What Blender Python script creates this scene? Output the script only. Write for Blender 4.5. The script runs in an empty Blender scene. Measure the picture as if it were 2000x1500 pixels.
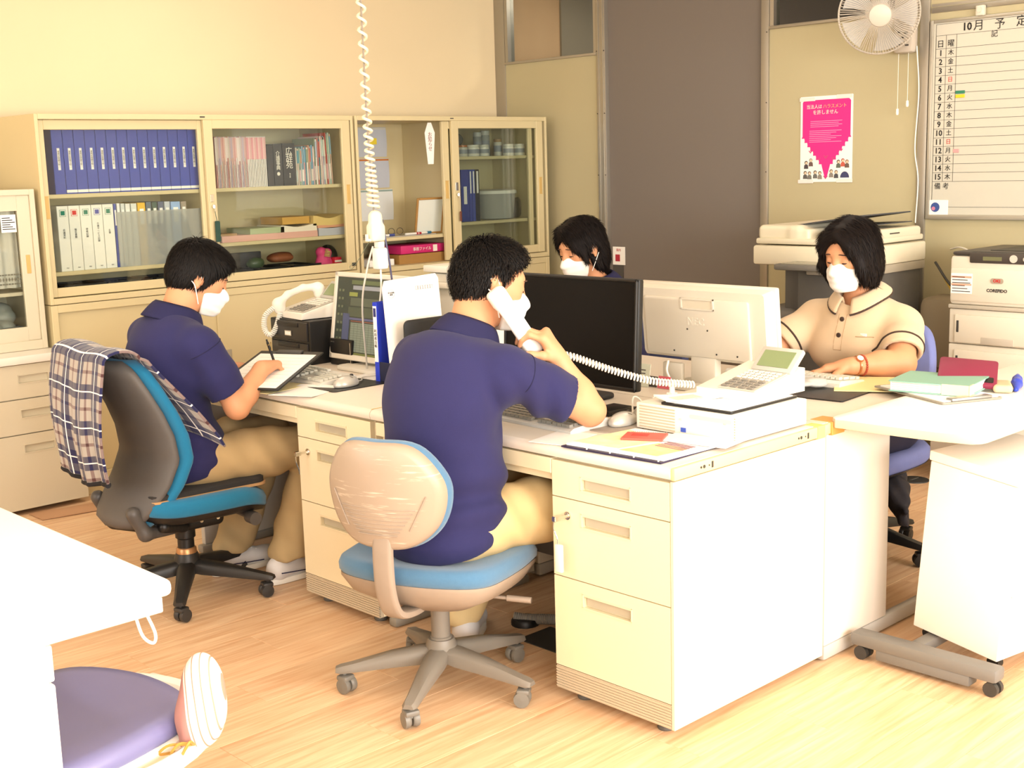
import bpy, bmesh, math, random
import numpy as np
from mathutils import Vector, Matrix, Euler

S = bpy.context.scene
COL = S.collection
rnd = random.Random(7)
PI = math.pi

# ------------------------------------------------------------------ camera, world, light, exposure
cam_d = bpy.data.cameras.new('camera')
cam_d.sensor_fit = 'HORIZONTAL'; cam_d.sensor_width = 36.0
cam_d.lens = 2468.96 / 2000.0 * 36.0
cam_d.clip_start = 0.05; cam_d.clip_end = 60
cam = bpy.data.objects.new('camera', cam_d); COL.objects.link(cam)
_yaw, _pitch, _roll = 0.80995, 0.171773, 0.0289064
_f = np.array([math.cos(_yaw)*math.cos(_pitch), math.sin(_yaw)*math.cos(_pitch), -math.sin(_pitch)])
_r = np.array([math.sin(_yaw), -math.cos(_yaw), 0.0]); _d = np.cross(_f, _r)
_r2 = math.cos(_roll)*_r + math.sin(_roll)*_d; _d2 = -math.sin(_roll)*_r + math.cos(_roll)*_d
_m = Matrix.Identity(4)
for i in range(3):
    _m[i][0] = _r2[i]; _m[i][1] = -_d2[i]; _m[i][2] = -_f[i]
_m[0][3], _m[1][3], _m[2][3] = -2.29853, -1.87132, 1.42437
cam.matrix_world = _m
S.camera = cam

w = bpy.data.worlds.new('daylight'); S.world = w; w.use_nodes = True
w.node_tree.nodes['Background'].inputs[0].default_value = (0.85, 0.92, 1.0, 1)
w.node_tree.nodes['Background'].inputs[1].default_value = 1.0

S.view_settings.view_transform = 'Standard'; S.view_settings.look = 'None'
S.view_settings.gamma = 1.0; S.view_settings.use_curve_mapping = False
S.view_settings.exposure = -0.6

ROOM_X0, ROOM_X1, ROOM_Y0, ROOM_Y1, ROOM_H = -4.6, 3.25, -4.2, 4.02, 2.62

def area_light(name, loc, rot, sx, sy, energy, col):
    d = bpy.data.lights.new(name, 'AREA'); d.shape = 'RECTANGLE'; d.size = sx; d.size_y = sy
    d.energy = energy; d.color = col
    o = bpy.data.objects.new(name, d); COL.objects.link(o); o.location = loc; o.rotation_euler = rot
    return o
# daylight entering by the windows of the wall behind the camera (facing +y) and the wall beside it (facing +x)
for _i, _x in enumerate((-3.2, -1.0, 1.2)):
    area_light('window_daylight', (_x, ROOM_Y0 + 0.03, 1.55), (PI/2, 0, 0), 1.7, 1.35, 240, (1.0, 0.98, 0.945))
for _y in (-1.6, 1.6):
    area_light('window_daylight', (ROOM_X0 + 0.03, _y, 1.55), (0, -PI/2, 0), 1.35, 1.8, 88, (1.0, 0.98, 0.945))

# ------------------------------------------------------------------ helpers
def lin(c):
    if isinstance(c, str):
        c = c.lstrip('#'); c = [int(c[i:i+2], 16)/255 for i in (0, 2, 4)]
    return tuple((x/12.92 if x <= .04045 else ((x+.055)/1.055)**2.4) for x in c[:3])

MATS = {}
def mat(name, col=None, rough=.5, metal=0., spec=.5, var=0., vscale=8., bump=0., bscale=200., trans=0., ior=1.45, emit=None, estr=0., alpha=1., sheen=0., coat=0., col2=None, stretch=None, detail=3.):
    if name in MATS: return MATS[name]
    m = bpy.data.materials.new(name); m.use_nodes = True
    nt = m.node_tree; b = nt.nodes['Principled BSDF']
    c = lin(col)
    b.inputs['Base Color'].default_value = (*c, 1); b.inputs['Roughness'].default_value = rough
    b.inputs['Metallic'].default_value = metal; b.inputs['Specular IOR Level'].default_value = spec
    b.inputs['IOR'].default_value = ior
    if trans: b.inputs['Transmission Weight'].default_value = trans
    if alpha < 1: b.inputs['Alpha'].default_value = alpha
    if sheen: b.inputs['Sheen Weight'].default_value = sheen
    if coat: b.inputs['Coat Weight'].default_value = coat
    if emit: b.inputs['Emission Color'].default_value = (*lin(emit), 1); b.inputs['Emission Strength'].default_value = estr
    if var or bump or col2:
        tc = nt.nodes.new('ShaderNodeTexCoord'); src = tc.outputs['Object']
        if stretch:
            mp = nt.nodes.new('ShaderNodeMapping'); mp.inputs['Scale'].default_value = stretch
            nt.links.new(src, mp.inputs[0]); src = mp.outputs[0]
    if var or col2:
        n = nt.nodes.new('ShaderNodeTexNoise'); n.inputs['Scale'].default_value = vscale; n.inputs['Detail'].default_value = detail
        nt.links.new(src, n.inputs['Vector'])
        mx = nt.nodes.new('ShaderNodeMix'); mx.data_type = 'RGBA'
        if col2: a, d = c, lin(col2)
        else: a, d = tuple(x*(1-var) for x in c), tuple(min(1, x*(1+var)) for x in c)
        mx.inputs[6].default_value = (*a, 1); mx.inputs[7].default_value = (*d, 1)
        nt.links.new(n.outputs['Fac'], mx.inputs[0]); nt.links.new(mx.outputs[2], b.inputs['Base Color'])
    if bump:
        n2 = nt.nodes.new('ShaderNodeTexNoise'); n2.inputs['Scale'].default_value = bscale; n2.inputs['Detail'].default_value = 2
        nt.links.new(src, n2.inputs['Vector'])
        bp = nt.nodes.new('ShaderNodeBump'); bp.inputs['Strength'].default_value = bump; bp.inputs['Distance'].default_value = .002
        nt.links.new(n2.outputs['Fac'], bp.inputs['Height']); nt.links.new(bp.outputs[0], b.inputs['Normal'])
    MATS[name] = m
    return m

def glass(name, tint=(1, 1, 1), rough=0.02, refl=.08, opac=0.0, ocol=(.5, .5, .5)):
    """thin pane: mostly transparent, a little mirror, optional milky share"""
    if name in MATS: return MATS[name]
    m = bpy.data.materials.new(name); m.use_nodes = True; nt = m.node_tree; nt.nodes.clear()
    out = nt.nodes.new('ShaderNodeOutputMaterial'); t = nt.nodes.new('ShaderNodeBsdfTransparent'); t.inputs[0].default_value = (*tint, 1)
    g = nt.nodes.new('ShaderNodeBsdfGlossy'); g.inputs['Roughness'].default_value = rough
    lw = nt.nodes.new("ShaderNodeLayerWeight"); lw.inputs[0].default_value = .5; pw_ = nt.nodes.new("ShaderNodeMath"); pw_.operation = "POWER"; pw_.inputs[1].default_value = 4.0; nt.links.new(lw.outputs["Facing"], pw_.inputs[0])
    fr = nt.nodes.new("ShaderNodeMath"); fr.operation = "MULTIPLY_ADD"; fr.inputs[1].default_value = 1-refl*.5; fr.inputs[2].default_value = refl*.5; nt.links.new(pw_.outputs[0], fr.inputs[0])
    mx = nt.nodes.new('ShaderNodeMixShader'); nt.links.new(fr.outputs[0], mx.inputs[0])
    nt.links.new(t.outputs[0], mx.inputs[1]); nt.links.new(g.outputs[0], mx.inputs[2])
    last = mx
    if opac:
        d = nt.nodes.new('ShaderNodeBsdfDiffuse'); d.inputs[0].default_value = (*ocol, 1)
        m2 = nt.nodes.new('ShaderNodeMixShader'); m2.inputs[0].default_value = opac
        nt.links.new(mx.outputs[0], m2.inputs[1]); nt.links.new(d.outputs[0], m2.inputs[2]); last = m2
    nt.links.new(last.outputs[0], out.inputs[0]); MATS[name] = m
    return m

def tag(o, label=None, cat=None, group=None, kind=None):
    if label: o['label'] = label
    if cat: o['category'] = cat
    if group: o['group'] = group
    if kind: o['kind'] = kind
    return o

def thing(name, label, cat, loc=(0, 0, 0), rz=0., group=None, rot=None):
    o = bpy.data.objects.new(name, None); COL.objects.link(o); o.empty_display_size = .05
    o.location = loc; o.rotation_euler = rot if rot else (0, 0, rz)
    return tag(o, label, cat, group)

def link(name, me, m=None, parent=None, loc=None, rot=None):
    o = bpy.data.objects.new(name, me); COL.objects.link(o)
    if m is not None and not me.materials: me.materials.append(m)
    if parent is not None: o.parent = parent
    if loc is not None: o.location = loc
    if rot is not None: o.rotation_euler = rot
    return o

def dup(o, parent=None, loc=None, rz=None):
    c = o.copy(); COL.objects.link(c); c.parent = parent
    if loc is not None: c.location = loc
    if rz is not None: c.rotation_euler = (0, 0, rz)
    for ch in list(o.children): dup(ch, c)
    return c

def rotm(ax, ang): return Matrix.Rotation(ang, 4, ax)
def TR(x, y, z): return Matrix.Translation((x, y, z))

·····

**WHAT YOU WILL DO**
Print, exactly as written, the lines above from the first one to the one containing "ROOM_X0, ROOM_X1, ROOM_Y0, ROOM_Y1, ROOM_H". Leave out pictures.

**THE COMPLETED TASK**
What Blender Python script creates this scene? Output the script only. Write for Blender 4.5. The script runs in an empty Blender scene. Measure the picture as if it were 2000x1500 pixels.
import bpy, bmesh, math, random
import numpy as np
from mathutils import Vector, Matrix, Euler

S = bpy.context.scene
COL = S.collection
rnd = random.Random(7)
PI = math.pi

# ------------------------------------------------------------------ camera, world, light, exposure
cam_d = bpy.data.cameras.new('camera')
cam_d.sensor_fit = 'HORIZONTAL'; cam_d.sensor_width = 36.0
cam_d.lens = 2468.96 / 2000.0 * 36.0
cam_d.clip_start = 0.05; cam_d.clip_end = 60
cam = bpy.data.objects.new('camera', cam_d); COL.objects.link(cam)
_yaw, _pitch, _roll = 0.80995, 0.171773, 0.0289064
_f = np.array([math.cos(_yaw)*math.cos(_pitch), math.sin(_yaw)*math.cos(_pitch), -math.sin(_pitch)])
_r = np.array([math.sin(_yaw), -math.cos(_yaw), 0.0]); _d = np.cross(_f, _r)
_r2 = math.cos(_roll)*_r + math.sin(_roll)*_d; _d2 = -math.sin(_roll)*_r + math.cos(_roll)*_d
_m = Matrix.Identity(4)
for i in range(3):
    _m[i][0] = _r2[i]; _m[i][1] = -_d2[i]; _m[i][2] = -_f[i]
_m[0][3], _m[1][3], _m[2][3] = -2.29853, -1.87132, 1.42437
cam.matrix_world = _m
S.camera = cam

w = bpy.data.worlds.new('daylight'); S.world = w; w.use_nodes = True
w.node_tree.nodes['Background'].inputs[0].default_value = (0.85, 0.92, 1.0, 1)
w.node_tree.nodes['Background'].inputs[1].default_value = 1.0

S.view_settings.view_transform = 'Standard'; S.view_settings.look = 'None'
S.view_settings.gamma = 1.0; S.view_settings.use_curve_mapping = False
S.view_settings.exposure = -0.6

ROOM_X0, ROOM_X1, ROOM_Y0, ROOM_Y1, ROOM_H = -4.6, 3.25, -4.2, 4.02, 2.62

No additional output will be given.